_AVAILABLE RECORDS:_
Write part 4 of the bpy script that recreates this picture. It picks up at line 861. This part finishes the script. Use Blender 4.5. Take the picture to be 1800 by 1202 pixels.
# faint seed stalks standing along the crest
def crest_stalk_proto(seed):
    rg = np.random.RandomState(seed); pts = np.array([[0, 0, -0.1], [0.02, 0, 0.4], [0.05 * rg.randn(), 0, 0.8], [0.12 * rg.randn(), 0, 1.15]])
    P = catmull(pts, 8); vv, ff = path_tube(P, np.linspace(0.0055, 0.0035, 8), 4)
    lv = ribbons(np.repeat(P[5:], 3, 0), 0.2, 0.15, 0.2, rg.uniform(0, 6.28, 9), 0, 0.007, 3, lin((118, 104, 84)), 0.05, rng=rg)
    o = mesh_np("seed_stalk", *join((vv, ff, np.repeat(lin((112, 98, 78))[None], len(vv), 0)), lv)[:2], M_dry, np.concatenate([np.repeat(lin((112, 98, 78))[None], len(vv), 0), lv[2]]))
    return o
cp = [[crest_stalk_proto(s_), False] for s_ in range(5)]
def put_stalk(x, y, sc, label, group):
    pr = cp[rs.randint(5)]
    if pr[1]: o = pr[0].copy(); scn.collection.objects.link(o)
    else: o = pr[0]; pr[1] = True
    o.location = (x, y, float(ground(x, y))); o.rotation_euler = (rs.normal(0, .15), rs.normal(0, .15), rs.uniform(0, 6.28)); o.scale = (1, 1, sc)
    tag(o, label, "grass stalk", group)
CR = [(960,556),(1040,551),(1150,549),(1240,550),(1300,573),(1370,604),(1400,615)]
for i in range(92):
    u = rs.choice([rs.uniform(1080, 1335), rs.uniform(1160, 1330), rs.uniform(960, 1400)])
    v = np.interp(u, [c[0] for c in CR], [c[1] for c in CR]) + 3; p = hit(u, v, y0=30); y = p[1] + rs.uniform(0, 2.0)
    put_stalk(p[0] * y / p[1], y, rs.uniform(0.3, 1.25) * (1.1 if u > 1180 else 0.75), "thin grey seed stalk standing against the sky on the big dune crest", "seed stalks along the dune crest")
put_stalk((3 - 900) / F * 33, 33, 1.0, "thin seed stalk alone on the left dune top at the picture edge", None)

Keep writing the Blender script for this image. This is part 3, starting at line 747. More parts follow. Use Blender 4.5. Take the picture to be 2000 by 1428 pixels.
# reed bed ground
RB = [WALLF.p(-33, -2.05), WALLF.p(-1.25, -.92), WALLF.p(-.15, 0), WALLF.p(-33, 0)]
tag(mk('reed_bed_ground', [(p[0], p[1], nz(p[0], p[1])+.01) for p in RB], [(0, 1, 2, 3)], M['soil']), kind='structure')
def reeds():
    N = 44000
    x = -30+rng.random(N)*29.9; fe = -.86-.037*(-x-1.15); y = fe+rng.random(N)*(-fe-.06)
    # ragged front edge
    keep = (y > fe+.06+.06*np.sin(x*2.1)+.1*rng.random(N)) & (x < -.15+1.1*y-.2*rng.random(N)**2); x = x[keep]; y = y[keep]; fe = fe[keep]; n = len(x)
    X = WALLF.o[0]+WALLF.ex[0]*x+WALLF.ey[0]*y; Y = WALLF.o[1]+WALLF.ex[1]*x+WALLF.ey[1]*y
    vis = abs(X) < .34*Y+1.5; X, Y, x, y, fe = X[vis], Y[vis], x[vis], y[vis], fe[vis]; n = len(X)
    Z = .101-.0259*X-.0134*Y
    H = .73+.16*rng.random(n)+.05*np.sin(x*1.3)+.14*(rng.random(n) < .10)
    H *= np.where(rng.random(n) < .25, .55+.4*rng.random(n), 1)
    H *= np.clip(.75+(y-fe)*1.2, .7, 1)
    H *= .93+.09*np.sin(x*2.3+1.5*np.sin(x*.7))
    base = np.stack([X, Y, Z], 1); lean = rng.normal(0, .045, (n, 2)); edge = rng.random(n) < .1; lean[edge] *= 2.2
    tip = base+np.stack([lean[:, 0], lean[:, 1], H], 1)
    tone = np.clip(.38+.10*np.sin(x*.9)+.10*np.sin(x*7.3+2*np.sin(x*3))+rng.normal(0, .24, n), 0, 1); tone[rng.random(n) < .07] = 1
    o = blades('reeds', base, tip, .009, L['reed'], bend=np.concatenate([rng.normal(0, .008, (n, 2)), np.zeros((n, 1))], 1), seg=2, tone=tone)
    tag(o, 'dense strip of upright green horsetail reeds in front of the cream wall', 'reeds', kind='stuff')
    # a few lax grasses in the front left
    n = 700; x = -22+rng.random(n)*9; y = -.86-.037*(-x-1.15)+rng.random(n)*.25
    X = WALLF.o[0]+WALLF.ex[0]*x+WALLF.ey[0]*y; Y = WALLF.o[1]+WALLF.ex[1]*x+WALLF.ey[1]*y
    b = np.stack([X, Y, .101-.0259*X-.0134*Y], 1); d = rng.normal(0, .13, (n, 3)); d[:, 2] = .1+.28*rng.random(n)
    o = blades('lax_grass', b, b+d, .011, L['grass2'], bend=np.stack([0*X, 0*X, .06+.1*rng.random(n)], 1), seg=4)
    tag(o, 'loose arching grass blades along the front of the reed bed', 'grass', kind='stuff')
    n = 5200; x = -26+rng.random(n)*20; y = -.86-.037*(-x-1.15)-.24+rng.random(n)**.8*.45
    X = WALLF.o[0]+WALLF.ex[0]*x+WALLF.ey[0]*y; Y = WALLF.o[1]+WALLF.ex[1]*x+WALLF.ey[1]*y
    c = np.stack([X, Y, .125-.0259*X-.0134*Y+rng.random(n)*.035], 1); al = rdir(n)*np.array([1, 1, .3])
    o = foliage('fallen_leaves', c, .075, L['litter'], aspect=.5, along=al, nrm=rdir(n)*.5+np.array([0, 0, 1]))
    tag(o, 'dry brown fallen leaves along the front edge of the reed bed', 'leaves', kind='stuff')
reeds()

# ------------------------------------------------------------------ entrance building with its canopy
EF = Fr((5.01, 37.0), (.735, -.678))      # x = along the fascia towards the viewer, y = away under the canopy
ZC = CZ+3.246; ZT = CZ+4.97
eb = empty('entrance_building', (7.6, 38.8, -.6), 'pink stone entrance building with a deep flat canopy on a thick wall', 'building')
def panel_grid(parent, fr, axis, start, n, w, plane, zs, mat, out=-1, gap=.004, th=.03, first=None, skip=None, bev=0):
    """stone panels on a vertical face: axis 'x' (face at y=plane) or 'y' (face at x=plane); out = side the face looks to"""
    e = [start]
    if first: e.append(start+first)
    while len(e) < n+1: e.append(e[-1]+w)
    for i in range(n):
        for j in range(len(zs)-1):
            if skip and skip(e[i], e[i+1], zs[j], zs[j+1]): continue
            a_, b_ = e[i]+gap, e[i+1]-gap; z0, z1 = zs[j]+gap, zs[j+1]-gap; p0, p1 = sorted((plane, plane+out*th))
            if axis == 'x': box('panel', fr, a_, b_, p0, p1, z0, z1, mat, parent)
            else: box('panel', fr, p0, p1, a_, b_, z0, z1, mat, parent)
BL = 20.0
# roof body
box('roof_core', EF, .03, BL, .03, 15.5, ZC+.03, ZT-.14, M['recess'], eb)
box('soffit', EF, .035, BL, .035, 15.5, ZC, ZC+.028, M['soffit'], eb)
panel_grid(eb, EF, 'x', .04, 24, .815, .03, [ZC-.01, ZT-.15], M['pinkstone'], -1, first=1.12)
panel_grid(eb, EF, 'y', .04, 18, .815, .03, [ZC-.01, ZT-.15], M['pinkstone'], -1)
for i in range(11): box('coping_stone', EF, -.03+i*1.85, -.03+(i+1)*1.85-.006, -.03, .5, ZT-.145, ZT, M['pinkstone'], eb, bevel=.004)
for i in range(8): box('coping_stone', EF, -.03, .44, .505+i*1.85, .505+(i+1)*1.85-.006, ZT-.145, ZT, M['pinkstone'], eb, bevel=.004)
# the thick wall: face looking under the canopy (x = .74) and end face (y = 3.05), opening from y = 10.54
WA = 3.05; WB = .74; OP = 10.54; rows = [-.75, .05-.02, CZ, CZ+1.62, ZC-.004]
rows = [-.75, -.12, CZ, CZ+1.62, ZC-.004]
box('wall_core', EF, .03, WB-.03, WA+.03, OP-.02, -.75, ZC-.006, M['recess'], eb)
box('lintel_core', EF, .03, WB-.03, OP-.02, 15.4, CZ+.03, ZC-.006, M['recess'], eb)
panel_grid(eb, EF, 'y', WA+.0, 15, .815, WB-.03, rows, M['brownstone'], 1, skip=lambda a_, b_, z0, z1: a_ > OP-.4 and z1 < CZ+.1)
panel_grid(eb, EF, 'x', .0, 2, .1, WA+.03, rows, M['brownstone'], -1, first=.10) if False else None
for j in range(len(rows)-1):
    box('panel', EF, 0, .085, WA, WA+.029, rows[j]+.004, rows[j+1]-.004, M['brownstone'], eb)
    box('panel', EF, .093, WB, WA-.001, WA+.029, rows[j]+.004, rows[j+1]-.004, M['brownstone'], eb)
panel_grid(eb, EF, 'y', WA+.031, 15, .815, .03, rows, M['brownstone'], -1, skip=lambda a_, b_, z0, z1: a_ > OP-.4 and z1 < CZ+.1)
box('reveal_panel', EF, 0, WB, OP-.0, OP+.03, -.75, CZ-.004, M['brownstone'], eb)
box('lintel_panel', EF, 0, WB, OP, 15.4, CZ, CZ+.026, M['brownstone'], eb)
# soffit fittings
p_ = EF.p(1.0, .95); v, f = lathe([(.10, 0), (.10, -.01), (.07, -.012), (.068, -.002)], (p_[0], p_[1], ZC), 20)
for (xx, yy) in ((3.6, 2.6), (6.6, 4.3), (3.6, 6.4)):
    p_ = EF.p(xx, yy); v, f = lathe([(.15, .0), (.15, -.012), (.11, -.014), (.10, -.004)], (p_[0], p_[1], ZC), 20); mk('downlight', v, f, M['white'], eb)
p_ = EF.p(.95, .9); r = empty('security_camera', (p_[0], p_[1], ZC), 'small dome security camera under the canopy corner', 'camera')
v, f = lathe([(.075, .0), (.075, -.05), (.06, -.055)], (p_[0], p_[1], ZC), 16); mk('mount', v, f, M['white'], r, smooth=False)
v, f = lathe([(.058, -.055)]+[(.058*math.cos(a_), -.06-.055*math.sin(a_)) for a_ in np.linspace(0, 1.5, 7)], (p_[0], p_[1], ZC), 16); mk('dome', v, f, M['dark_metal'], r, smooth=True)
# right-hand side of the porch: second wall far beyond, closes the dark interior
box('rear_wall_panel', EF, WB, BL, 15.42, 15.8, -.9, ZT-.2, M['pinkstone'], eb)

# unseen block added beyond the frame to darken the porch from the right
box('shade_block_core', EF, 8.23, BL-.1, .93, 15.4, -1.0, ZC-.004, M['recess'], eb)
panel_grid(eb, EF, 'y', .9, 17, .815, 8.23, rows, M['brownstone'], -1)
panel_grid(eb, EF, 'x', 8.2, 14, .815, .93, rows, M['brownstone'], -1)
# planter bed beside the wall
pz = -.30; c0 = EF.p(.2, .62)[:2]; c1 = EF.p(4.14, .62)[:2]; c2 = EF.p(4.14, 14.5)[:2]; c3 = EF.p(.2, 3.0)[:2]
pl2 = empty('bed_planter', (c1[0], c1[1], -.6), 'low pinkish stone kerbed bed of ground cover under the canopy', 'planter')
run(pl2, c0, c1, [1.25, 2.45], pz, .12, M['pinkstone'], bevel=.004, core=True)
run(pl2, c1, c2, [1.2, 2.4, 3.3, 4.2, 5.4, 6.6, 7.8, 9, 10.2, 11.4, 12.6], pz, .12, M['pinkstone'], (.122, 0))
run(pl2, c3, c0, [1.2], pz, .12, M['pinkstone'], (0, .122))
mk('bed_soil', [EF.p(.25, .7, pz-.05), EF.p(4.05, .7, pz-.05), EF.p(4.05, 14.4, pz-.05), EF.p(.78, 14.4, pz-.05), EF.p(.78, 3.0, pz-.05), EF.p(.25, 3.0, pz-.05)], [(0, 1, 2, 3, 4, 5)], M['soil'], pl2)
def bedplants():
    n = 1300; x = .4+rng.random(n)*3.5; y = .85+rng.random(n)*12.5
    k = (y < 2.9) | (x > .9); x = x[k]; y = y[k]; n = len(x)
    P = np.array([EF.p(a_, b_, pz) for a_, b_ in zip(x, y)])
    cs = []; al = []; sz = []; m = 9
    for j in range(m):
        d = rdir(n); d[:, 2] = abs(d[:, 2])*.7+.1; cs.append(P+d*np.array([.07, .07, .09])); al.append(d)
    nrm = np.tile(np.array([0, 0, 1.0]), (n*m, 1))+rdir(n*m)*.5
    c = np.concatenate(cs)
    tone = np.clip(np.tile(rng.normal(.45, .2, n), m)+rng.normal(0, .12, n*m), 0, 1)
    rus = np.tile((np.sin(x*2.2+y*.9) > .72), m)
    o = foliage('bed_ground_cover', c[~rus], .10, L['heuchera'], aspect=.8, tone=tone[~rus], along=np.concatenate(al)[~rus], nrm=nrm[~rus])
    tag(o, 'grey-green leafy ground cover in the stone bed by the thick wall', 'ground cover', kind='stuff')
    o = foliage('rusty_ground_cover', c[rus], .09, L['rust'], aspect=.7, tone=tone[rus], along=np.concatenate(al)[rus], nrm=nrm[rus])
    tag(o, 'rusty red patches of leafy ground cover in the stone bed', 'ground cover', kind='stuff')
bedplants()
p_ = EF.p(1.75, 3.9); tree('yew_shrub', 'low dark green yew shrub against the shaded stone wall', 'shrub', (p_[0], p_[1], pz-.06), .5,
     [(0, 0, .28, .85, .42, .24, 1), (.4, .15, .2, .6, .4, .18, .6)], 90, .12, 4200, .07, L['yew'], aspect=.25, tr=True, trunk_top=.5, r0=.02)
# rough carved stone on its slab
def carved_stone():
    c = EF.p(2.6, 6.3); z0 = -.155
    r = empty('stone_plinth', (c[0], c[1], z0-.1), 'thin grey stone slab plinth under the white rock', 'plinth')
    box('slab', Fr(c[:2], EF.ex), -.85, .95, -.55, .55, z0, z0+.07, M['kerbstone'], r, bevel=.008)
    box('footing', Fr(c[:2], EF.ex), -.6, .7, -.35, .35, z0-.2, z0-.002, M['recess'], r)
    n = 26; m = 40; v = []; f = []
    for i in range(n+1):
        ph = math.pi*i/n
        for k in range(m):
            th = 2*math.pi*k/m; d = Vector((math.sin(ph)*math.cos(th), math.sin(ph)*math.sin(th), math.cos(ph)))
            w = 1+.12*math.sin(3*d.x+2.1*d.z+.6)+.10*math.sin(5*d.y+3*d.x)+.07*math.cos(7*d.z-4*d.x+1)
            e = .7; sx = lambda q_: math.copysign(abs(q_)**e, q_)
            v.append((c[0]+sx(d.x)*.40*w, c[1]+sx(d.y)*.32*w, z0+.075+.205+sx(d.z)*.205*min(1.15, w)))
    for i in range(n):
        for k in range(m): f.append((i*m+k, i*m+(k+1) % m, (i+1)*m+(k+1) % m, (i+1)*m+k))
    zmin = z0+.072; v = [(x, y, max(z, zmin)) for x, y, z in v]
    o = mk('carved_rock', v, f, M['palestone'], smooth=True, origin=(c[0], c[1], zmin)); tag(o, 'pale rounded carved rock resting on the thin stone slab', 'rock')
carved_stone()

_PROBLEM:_
Between the line containing "p_ = EF.p(xx, yy);" and the line containing "M['dark_metal'], r, smooth=True)" lies the part to return. Return it exactly, counting both of those lines.

_EXPECTED ANSWER:_
    p_ = EF.p(xx, yy); v, f = lathe([(.15, .0), (.15, -.012), (.11, -.014), (.10, -.004)], (p_[0], p_[1], ZC), 20); mk('downlight', v, f, M['white'], eb)
p_ = EF.p(.95, .9); r = empty('security_camera', (p_[0], p_[1], ZC), 'small dome security camera under the canopy corner', 'camera')
v, f = lathe([(.075, .0), (.075, -.05), (.06, -.055)], (p_[0], p_[1], ZC), 16); mk('mount', v, f, M['white'], r, smooth=False)
v, f = lathe([(.058, -.055)]+[(.058*math.cos(a_), -.06-.055*math.sin(a_)) for a_ in np.linspace(0, 1.5, 7)], (p_[0], p_[1], ZC), 16); mk('dome', v, f, M['dark_metal'], r, smooth=True)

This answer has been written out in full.